WEDNESDAY
October 17, 2018 | doors at 8:30pm
Sharing is Caring
Triple Ds and Atlanta Mess-Around present:
X_______X
SUBSONICS
Jeffrey Bützer
  • $10
  • $12
  • ADVANCE
  • DAY OF SHOW
x_______x
Life's greatest pleasures are often its most fleeting. Witness, for example, the ephemeral run of
X___X, a turbulent quartet that tore through Cleveland like a Dadaist cyclone for six months in 1978.
Preceding his imminent relocation to NYC, burly, blond brawler John D Morton assembled the project as
a tighter, more rocking successor to his storied proto-punk act, the electric eels. An early, practice-room
incarnation included that group's inimitable singer, Dave E. McManus, as well as future Psychotronic
Encyclopedia of Film author Michael J. Weldon. Shortly thereafter, the cast of characters stabilized to
encompass razor-wire guitarist Andrew Klimeyk; CLE magazine editor turned bassist Jim Ellis; and
drummer Anton Fier, who went on to fame and fortune with the Feelies, the Lounge Lizards, Pere Ubu,
and the Golden Palominos.
Pronounced "ex blank ex," the name also doubled as a mental exercise in which a person could
insert random words or phrases between the two letters in the moniker. Hence, Morton's jab at the Rolling
Stones' sagging legacy for the title of this hotly-anticipated retrospective: X Sticky Fingers X. Compiling
a couple of prized singles with a feast of lo-fi but raging live and rehearsal material, the album boasts
radical revisions of several eels classics alongside tunes that would appear drastically altered on a
Styrenes LP and on Klimeyk's solo seven-inch. As if that weren't sufficiently tantalizing, undergroundculture
historian and journalist Jon Savage penned the hepcat liner notes that accompany this "really
boss set" of "mean sounds aimed at making your feet move."
But forget that jive. The main lure is Morton's ridiculously potent cocktail of brute force, no-wave
squall, and nihilistic art prank. Pissed-off vocals, ass-kicking riffs, a hard-charging rhythm section, and the
whirr of onstage circular saws split the air. Yet somehow, tracks such as "A," "Drapery Hooks (of My
Love)," and the grammar-flouting "Your Full of Shit" manage to be catchier than syphilis. Moments of
genuine confusion abound, too: "Rattler" stops dead before it truly starts, and a snatch of audience vérité
purports to be a cover of "I'm So Fucked Up," a "song" by one of Morton's previous "bands" Johnny & the
Dicks—in this case, a purely conceptual one that never played music. (Joke's on you, pal.)

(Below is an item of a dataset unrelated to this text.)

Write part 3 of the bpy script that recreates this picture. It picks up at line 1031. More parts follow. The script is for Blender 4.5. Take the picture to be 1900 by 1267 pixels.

Nowadays, X__X's erstwhile leader resides in the hinterlands of New York State, a base from
where he paints, sculpts, writes, draws, snaps photos, churns out giclée prints, chops wood, and occasionally
travels to perform with the Dunking Swine of Chelsea, Scarcity Of Tanks, and the charminglychristened
New Fag Motherfuckers. Despite these numerous pursuits, he still found time to design the
package and supervise the production of this definitive anthology. And so, it is with tremendous pride that
Ektro Records and I present X Sticky Fingers X in all its unruly splendor. For your pleasure. Unto eternity.
Subsonics
At long last, SUBSONICS have descended again upon the denizens of the steamy rock’n’roll jungle with their first album in seven years, "In the Black Spot" (Slovenly Recordings 702-112)! The Subsonics have been called the "Best band in Atlanta" by fellow Georgians BLACK LIPS and for good reason: previous works by this beatnik, noir-punk careen machine have left indelible marks, or black spots if you will, on the psyche of big-bam-boom-shang-a-lang rockers the world over during their nearly two-decade tenure. This new album brings more of singer Clay Reed's petulant, masculine-feminine vocals and surreal lyricism, shaken up with his signature garroted guitar, Buffi Aguero’s inventive, incessantly churning drumming, and Rob Delbueno's (Man, or Astroman?) rolling basement bass. On this latest spin, previously unwritten, yet eerily familiar, melodies ("Lime-Lime" and "Miracle Worker") echo in the catacombs of America's soul and ring throughout with a childish enthusiasm, like a funky delinquent's budget bubblegum album. What we really have here is an obsessive, detached drop-in to an after-hours opium den, where Super-8 movies are projected onto a soiled sheet, and the soundtrack is undeniably Subsonics.
Jeffrey Bützer
Although raised by a piano teacher/church organist, Jeffrey is a self-taught musician/composer. He began playing drums at age nine, then picked up guitar and piano in his teen years and began writing instrumentals.Over the years, accordion, toy piano, electric piano, chord organs, glockenspiel, melodica, banjo and other noise makers have worked their way into his repertoire.